CABINET has welcomed the decision by the Guyana Power and Light (GPL) and the National Association of Agricultural, Commercial, and Industrial Employees (NAACIE) to have their matter arbitrated by a tribunal.
This pronouncement came on Thursday last from Head of the Presidential Secretariat, Dr Roger Luncheon, who also disclosed that among the terms of reference to be dealt with by the panel would be the issue of the Collective Labour Agreement (CLA) signed by the two entities.
The tribunal, Dr Luncheon said, would be investigating claims made by NAACIE relative to perceived violations of that CLA by the power company, and would also determine the actual status of the CLA.
The Federation of Independent Trade Unions of Guyana (FITUG) had come out in solidarity with its affiliate, NAACIE, calling the power company’s position a flagrant breach of the CLA; but THE GPL’s CEO, Bharrat Dindyal, has held out that the CLA the unions have been harping on is an agreement that has expired in its totality.

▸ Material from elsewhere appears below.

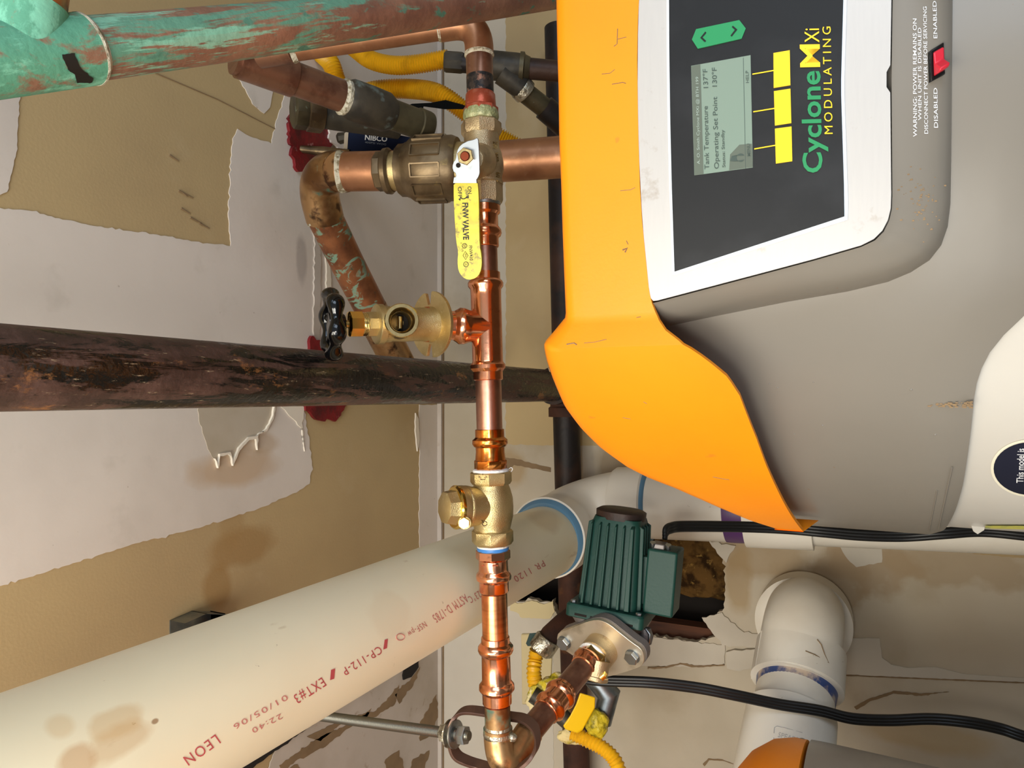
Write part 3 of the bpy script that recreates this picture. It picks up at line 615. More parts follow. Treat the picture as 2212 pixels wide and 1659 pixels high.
tx('MODULATING', (1799, 291), (1794.5, 60), 18, M_btn, space=1.45, capref=.70)
# raised housing around the bezel
inner = [(1400, 640), (1407, 655), (1420, 652), (1530, 623), (1640, 594), (1760, 562), (1860, 533), (1890, 519), (1909, 500), (1921, 476), (1927, 450), (1928, 420), (1927, 300), (1926, 190)]
outer = [(1418, 690), (1425, 706), (1445, 704), (1560, 680), (1700, 652), (1830, 630), (1918, 609), (1968, 588), (2008, 562), (2033, 530), (2047, 490), (2053, 440), (2055, 300), (2056, 172)]
NB = 8; rows = []
for (a, b) in zip(inner, outer):
    pi = pan(*a)[0]; po = cyl_hit(*b, .3705); ia, oa = (pi - HA).dot(HT), (po - HA).dot(HT); row = []
    di = (pi - HA).dot(HN) - .001; do = (po - HA).dot(HN)
    for k in range(NB + 1):
        f = k / NB; g = [0, .03, .16, .36, .56, .74, .88, .96, 1][k]; s = [0, 0.02, .07, .16, .27, .40, .58, .82, 1][k]
        row.append((max(ia + (oa - ia) * g, 0), pi.z + (po.z - pi.z) * g, di + (do - di) * s))
    rows.append(row)
half = rows[:-1] + [[(0, z, d) for (a, z, d) in rows[-1]]]
full = half + [[(-a, z, d) for (a, z, d) in r] for r in reversed(half[:-1])]
# densify between rows
dens = []
for r0, r1 in zip(full, full[1:]):
    for s in range(4): dens.append([tuple(x + (y - x) * s / 4 for x, y in zip(p, q)) for p, q in zip(r0, r1)])
dens.append(full[-1])
V = [Vector((HA.x, HA.y, 0)) + HN * d + HT * a + UZ * z for r in dens for (a, z, d) in r]
# make sure nothing dips inside the round shroud
for i, v in enumerate(V):
    q = v - HA; rr = math.hypot(q.dot(HN), q.dot(HT))
    if rr < .3705: k_ = .3705 / rr; V[i] = Vector((HA.x + (v.x - HA.x) * k_, HA.y + (v.y - HA.y) * k_, v.z))
Fc = [(i * (NB + 1) + j, i * (NB + 1) + j + 1, (i + 1) * (NB + 1) + j + 1, (i + 1) * (NB + 1) + j) for i in range(len(dens) - 1) for j in range(NB)]
house_vf = (V, Fc); house = obj('raised_housing', house_vf, M_grey, heater, sharp=60)
from mathutils.bvhtree import BVHTree
def bvh_hit(vf):
    T = BVHTree.FromPolygons([tuple(v) for v in vf[0]], [tuple(f) for f in vf[1]])
    def h(px, py):
        r = ray(px, py).normalized(); loc, n, i, d = T.ray_cast(CAM, r)
        if loc is None: return P(px, py, .5), -r
        return loc, (n if n.dot(r) < 0 else -n)
    return h
hh = bvh_hit(house_vf)
def dk2(nm, pl, m, l, par):   # decal that follows a curved surface: subdivide
    return decal(nm, pl, hh, l, m, par)
wt = lambda s, p0, p1, h: text('lettering', s, p0, p1, h, hh, .0006, M_whiteprint, house, bold=.006)
BASE[house.name] = BASE[heater.name]
wt('WARNING: POWER REMAINS ON', (1980, 296), (1979, 41), 8)
wt('WHEN UNIT IS DISABLED', (1989.7, 260.5), (1989, 60.7), 7.2)
wt('DISCONNECT POWER BEFORE SERVICING', (2003.6, 289.4), (2000.8, 15), 7.6)
wt('DISABLED', (2024.7, 276.5), (2023.5, 190.5), 8)
wt('ENABLED', (2023.5, 83.5), (2021.5, 3), 8)
sq = [hh(*p) for p in [(2004, 113), (2033, 95), (2036, 164), (2006, 180)]]; sn = (sq[1][0] - sq[0][0]).cross(sq[3][0] - sq[0][0]).normalized()
if sn.dot(CAM - sq[0][0]) < 0: sn = -sn
sw = obj('switch_frame', prism([q[0] - sn * .004 for q in sq], sn * .007), M_switch, heater); bevel(sw, .0006)
BASE[sw.name] = BASE[heater.name]
c_ = sum((q[0] for q in sq), Vector()) / 4; eu = ((sq[3][0] + sq[2][0]) / 2 - (sq[0][0] + sq[1][0]) / 2); ew = ((sq[1][0] + sq[2][0]) - (sq[0][0] + sq[3][0])) / 2
pp = [c_ - eu * .38 + sn * .003, c_ - eu * .36 + sn * .0045, c_ + eu * .02 + sn * .0048, c_ + eu * .26 + sn * .0105, c_ + eu * .36 + sn * .009, c_ + eu * .38 + sn * .003]
o_ = obj('rocker', prism([p - ew * .36 for p in pp], ew * .72), M_red, sw, label='red rocker'); bevel(o_, .0008)
# oval sticker, label strip, bracket
jk = lambda px, py: (cyl_hit(px, py, .361), (cyl_hit(px, py, .361) - Vector((HA.x, HA.y, cyl_hit(px, py, .361).z))).normalized())
def grid_decal(nm, cx, cy, rx, ry, lift, m, par, n=40, rings=6):
    V, Fc = [], []
    q, nn = jk(cx, cy); V.append(q + nn * lift)
    for r in range(1, rings + 1):
        for j in range(n):
            th = 2 * math.pi * j / n; q, nn = jk(cx + rx * r / rings * math.cos(th), cy + ry * r / rings * math.sin(th)); V.append(q + nn * lift)
    for j in range(n): Fc.append((0, 1 + j, 1 + (j + 1) % n))
    for r in range(rings - 1):
        for j in range(n): a = 1 + r * n; Fc.append((a + j, a + n + j, a + n + (j + 1) % n, a + (j + 1) % n))
    return obj(nm, (V, Fc), m, par)
stk = grid_decal('sticker', 2226, 1010, 86, 62, .0006, M_stickr, heater); stk['label'] = 'oval navy sticker with cream rim'; BASE[stk.name] = BASE[heater.name]
grid_decal('sticker_face', 2226, 1010, 80, 57, .0010, M_stick, stk)
text('lettering', 'This model is', (2210, 1040), (2212, 966), 15, jk, .0014, M_whiteprint, stk, bold=.01)
text('lettering', 'ENERGY EFFICIENT', (2240, 1050), (2242, 966), 15, jk, .0014, M_whiteprint, stk, bold=.01) if False else None
decal('label_strip', [(2128, 1132), (2212, 1132), (2300, 1134), (2300, 1141), (2212, 1140), (2128, 1138)], jk, .0015, M_ylab, heater)
q = cyl_hit(2112, 1138, .361); o_ = obj('jacket_tab', prism([P(2096, 1131, px_t(q)), P(2128, 1133, px_t(q)), P(2126, 1145, px_t(q)), P(2112, 1154, px_t(q)), P(2103, 1148, px_t(q))], Vector((0, .004, 0))), M_jacket, heater)
# water drops / dents on the shroud
for px, py, r in ((1662, 829, 3.2), (1680, 838, 3.6), (1757, 826, 3.2), (1676, 929, 1.6), (1716, 938, 2.8), (1968, 842, 5), (2020, 939, 5), (1777, 919, 4)):
    q = cyl_hit(px, py, .370); nn = (q - Vector((HA.x, HA.y, q.z))).normalized(); k_ = rpx(r, px_t(q)); v_, f_ = blob((0, 0, 0), (k_, k_, k_ * 1.2), 3, n=8, amp=.1)
    obj('paint_bump', ([q + v * .5 - nn * k_ * .1 for v in v_], f_), M_grey, heater)
for pts, w_ in (([(1300, 160), (1318, 158), (1328, 150)], 1.2), ([(1322, 182), (1345, 178), (1352, 180)], 1.4), ([(1334, 62), (1333, 95), (1326, 100)], 1.5), ([(1333, 85), (1353, 80)], 1.2), ([(1345, 540), (1355, 536), (1350, 545)], 3), ([(1353, 520), (1357, 528)], 1.5), ([(1224, 744), (1240, 741), (1246, 745)], 2.4), ([(1262, 741), (1285, 739), (1310, 733)], 1.2), ([(1340, 412), (1362, 410), (1372, 405)], 1.2), ([(1375, 686), (1384, 684)], 1.2), ([(1185, 795), (1188, 803)], 1.6), ([(1540, 1030), (1560, 1034), (1575, 1036)], 1.5), ([(1390, 868), (1397, 872)], 1.2), ([(1345, 902), (1362, 905)], 1.2)):
    qs = [yel_hit(*p) for p in pts]; obj('scuff_mark', sweep(qs, rpx(w_, .5) * .7, n=6), M_brownw, heater)
rust = cyl_hit(2080, 875, .3702)
for k in range(60):
    f = random.random(); q, = (cyl_hit(2100 - 95 * f ** 1.7, 875 + random.uniform(-1, 1) * (8 - 5 * f), .3703),); r_ = random.uniform(.0002, .0006)
    if k == 0: vv, ff = [], []
    v_, f_ = box(q, HT * r_, UZ * r_ * 2, HN * .0002); o__ = len(vv); vv += v_; ff += [tuple(i + o__ for i in g) for g in f_]
o_ = obj('rust_specks', (vv, ff), M_brownw, heater); o_['kind'] = 'stuff'

vv, ff = [], []
for k in range(70):
    c_, n_h = hh(random.gauss(1985, 20), random.gauss(440, 34)); r_ = random.uniform(.0001, .0005)
    v_, f_ = box(c_, HT * r_, UZ * r_ * 1.8, n_h * .0002); o__ = len(vv); vv += v_; ff += [tuple(i + o__ for i in g) for g in f_]
o_ = obj('rust_specks', (vv, ff), M_brownw, house); o_['kind'] = 'stuff'
# second heater, lower edge of the picture
H2 = Vector((-.700, .655, 0))
h2 = thing('water_heater', 'second water heater, its orange dome edge and grey side showing below the white coupling', 'water heater', (H2.x, H2.y, 0))
def L2(z0, z1, pr, nm, m): return obj(nm, lathe((H2.x, H2.y, z0), (H2.x, H2.y, z1), pr, n=128), m, h2)
L2(1.594, 1.69, [(0, .364), (.02, .371), (.15, .371), (.35, .366), (.55, .352), (.75, .325), (.9, .28), (1, .2)], 'top_trim', M_yel)['label'] = 'orange-yellow domed trim'
L2(1.46, 1.592, [(0, .355), (.06, .366), (.12, .369), (.9, .372), (1, .372)], 'shroud', M_grey)
L2(0.06, 1.465, [(0, .35), (.01, .358), (1, .358)], 'tank_jacket', M_jacket)
L2(0, .06, [(0, .345), (1, .345)], 'base_ring', M_blkpipe)
q = P(1733, 1612, .74); obj('trim_screw', lathe(q + Vector((-.01, 0, 0)), q + Vector((.008, -.002, 0)), [(0, .002), (.5, .003), (.9, .004), (1, .003)], n=16), M_zinc, h2)
# ------------------------------------------------------------------ white vent pipe (overhead, then down the wall)
VX, VZ, VR = -.235, 1.55 + .451, .057
vent = thing('vent_pipe', 'thick cream plastic vent pipe with red print crossing the ceiling from the lower left', 'pipe', (VX, .4, VZ))
def vent_hit(px, py):
    r = ray(px, py); o = CAM - Vector((VX, 0, VZ)); a = r.x ** 2 + r.z ** 2; b = 2 * (o.x * r.x + o.z * r.z); c = o.x ** 2 + o.z ** 2 - VR * VR; D = b * b - 4 * a * c
    t = (-b - math.sqrt(max(D, 0))) / (2 * a); p = CAM + r * t; return p, Vector((p.x - VX, 0, p.z - VZ)).normalized()
vs_ = lambda px, py: tuple(vent_hit(px, py)[0] - Vector((VX, .4, VZ)))
M_pvc = mat('cream_pvc', (248, 242, 212), .38, layers=[dict(s=3, lo=.45, hi=.7, c=(240, 230, 198)), dict(s=50, st=(1, .3, 1), lo=.68, hi=.73, c=(196, 176, 140), a=.5), dict(s=90, nr=.7, lo=.70, hi=.73, c=(130, 106, 82), a=.7)],
    spots=[(vs_(265, 1600), (.012, .022, .012), (196, 152, 92), .4, 1.6), (vs_(250, 1560), (.014, .02, .01), (208, 172, 116), .45, 1.8), (vs_(165, 1640), (.012, .012, .012), (196, 150, 96), .55, 1.5), (vs_(130, 1570), (.01, .01, .01), (222, 196, 150), .5, .8), (vs_(850, 1330), (.03, .03, .03), (228, 204, 166), .2, 1.8), (vs_(335, 1558), (.002, .003, .002), (150, 110, 70), .8, .1), (vs_(1180, 1120), (.03, .05, .03), (206, 180, 140), .4, .9)])
vd0, vd1 = Vector((VX, -.35, VZ)), Vector((VX, 1.09, VZ))
vp = obj('pipe', sweep([vd0 + (vd1 - vd0) * (i / 20) for i in range(21)], VR, n=96), M_pvc, vent); BASE[vp.name] = BASE[vent.name]
def vent_hit_(px, py):
    r = ray(px, py); o = CAM - vd0; a = r.x ** 2 + r.z ** 2; b = 2 * (o.x * r.x + o.z * r.z); c = o.x ** 2 + o.z ** 2 - VR * VR; D = b * b - 4 * a * c
    t = (-b - math.sqrt(max(D, 0))) / (2 * a); p = CAM + r * t; return p, Vector((p.x - VX, 0, p.z - VZ)).normalized()
pt = lambda s, p0, p1, h, m=M_redink, **k: text('lettering', s, p0, p1, h * .86, vent_hit, .0004, m, vp, space=1.2, **k)
pt('LEON', (464, 1586), (394, 1636), 26)
pt('22:40', (606, 1541), (542, 1574), 13, M_redink2)
pt('01/05/06', (617, 1500), (502, 1566), 14, M_redink2)
pt('EXT#3', (694, 1463), (632, 1503), 24)
pt('CP-112-P', (818, 1395), (737, 1445), 20)
pt('ASTM D-1785', (1003, 1283), (932, 1330), 22, M_redink2)
pt('23°C', (1033, 1276), (1009, 1290), 18, M_redink2)
pt('NSF-pw', (916, 1342), (878, 1366), 15, M_redink2)
pt('PR 1120', (1172, 1210), (1108, 1246), 16, M_redink2)
for q in ([(714, 1447), (723, 1444), (721, 1466), (712, 1469)], [(830, 1382), (837, 1380), (835, 1400), (827, 1403)]): decal('print_mark', q, vent_hit, .0005, M_redink, vp)
obj('print_mark', sweep([vent_hit(864 + 9 * math.cos(a), 1376 + 7 * math.sin(a))[0] + vent_hit(864, 1376)[1] * .0004 for a in [2 * math.pi * i / 24 for i in range(24)]], .0004, n=5, closed=True), M_redink2, vp)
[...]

Chairman of the GPL Board of Directors, Winston Brassington, is of the opinion that a new CLA has to be negotiated.
In reference to NAACIE, Dindyal has told media operatives that the union continuously refers to the 2001 CLA, but that had expired in 2003. Its expiration was with the proviso that wages negotiation would continue from 2004.
“As we understand it, that agreement has expired in its totality,” Dindyal reminded, and said that the position of the union now is that it wants the elements provided for in the CLA to be respected.
In his recent engagement with the media on the matter, Brassington had said, “We have to sit and reach a new CLA,” adding that there are certain “clauses that really we need to flesh out.”
Brassington suggested there could possibly be “consolidation” of aspects of the agreement, but he maintained that a new CLA has to be negotiated.